NSA tight-lipped on webcam spy role as privacy advocates seethe

The NSA has refused to detail exactly how much access to secret Yahoo webcam surveillance that snapped photos of millions of unwitting video chatters, including those involved in adult activities, as demands from privacy regulators for more transparency in monitoring increase in volume. Allegations earlier this week that a clandestine UK scheme run by GCHQ tapped into millions of Yahoo webcam streams and recorded numerous still images to create a vast virtual "mugshot" book of potential terrorists, with technical assistance from the US' NSA in setting up the system, has reawakened criticism of the federal agency after moves by President Obama to try to dampen down what have been seen as overly intrusive methods.

The report, which claims that for at least four years the UK surveillance agency GCHQ monitored Yahoo users and recorded photos of them every five minutes, prompted fury from Yahoo itself as well as chatters. Paperwork obtained suggested GCHQ had gathered images from at least 1.8m accounts in one six month period alone, with up to 11-percent of the resulting photos showing nudity as users believed they were carrying on private conversations.

While the operation was run by GCHQ, it was reportedly set up with the collaboration of the NSA, which has refused to comment on both its involvement and what access to the ensuing images it had. "The National Security Agency does not ask its foreign partners to undertake any intelligence activity that the US government would be legally prohibited from undertaking itself," a spokesperson insisted to the Guardian, however.

Whether legal or otherwise – a factor which is now being discussed among politicians and law experts in the UK – the tapping has sparked severe criticism from privacy advocates.
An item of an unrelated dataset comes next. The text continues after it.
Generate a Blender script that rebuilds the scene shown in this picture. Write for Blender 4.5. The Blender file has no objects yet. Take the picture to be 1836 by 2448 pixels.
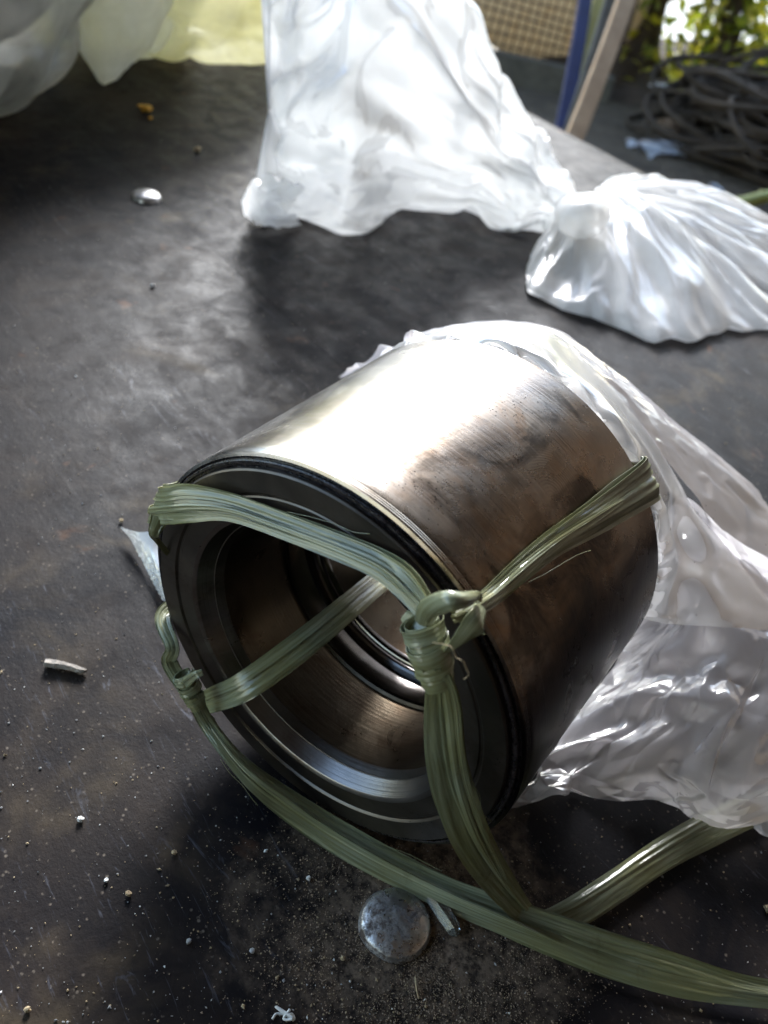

Although GCHQ is a UK agency, the content it recorded was effectively a blind dragnet of Yahoo users, it's said, and so the database contains UK citizens alongside those of the US and other countries.

The American Civil Liberties Union isn't happy with that, and is demanding the NSA cough up specifics on how US citizens' data might have been compromised.

"This is a truly shocking revelation that underscores the importance of the debate on privacy now taking place and the reforms being considered. In a world in which there is no technological barrier to pervasive surveillance, the scope of the government's surveillance activities must be decided by the public, not secretive spy agencies interpreting secret legal authorities. This report also raises troubling questions about the NSA's complicity in what is a massive and unprecedented violation of privacy. We need to know more about what the NSA knew, and what role it played" Alex Abdo, staff attorney, National Security Project, American Civil Liberties Union

In the UK, GCHQ argues, its program is covered by the 2000 Regulation of Investigatory Powers Act. It's believed that the agency took advantage of flexibility in how broad warrants for taps could be without specifying an individual to be monitored, potentially in ways that were not envisaged – or approved of – when the act was first drafted.

However, not all of the criticism has been saved for security services. Yahoo's attitude to encryption, which was not enabled during the period GCHQ is said to have been storing images of users, has also come under fire, with security experts arguing that it has been lax in locking down webcam streams among other things.

Yahoo had expressed outrage at the allegations, describing it as "a whole new level of violation of our users' privacy" and "completely unacceptable."

In the US, President Obama announced plans last month to reform one of the most controversial aspects of NSA surveillance, the metadata-sifting of phone records. The move will make it harder for the NSA and other agencies to get broad warrants to review information, as well as limiting how deep each warrant allows them to dig.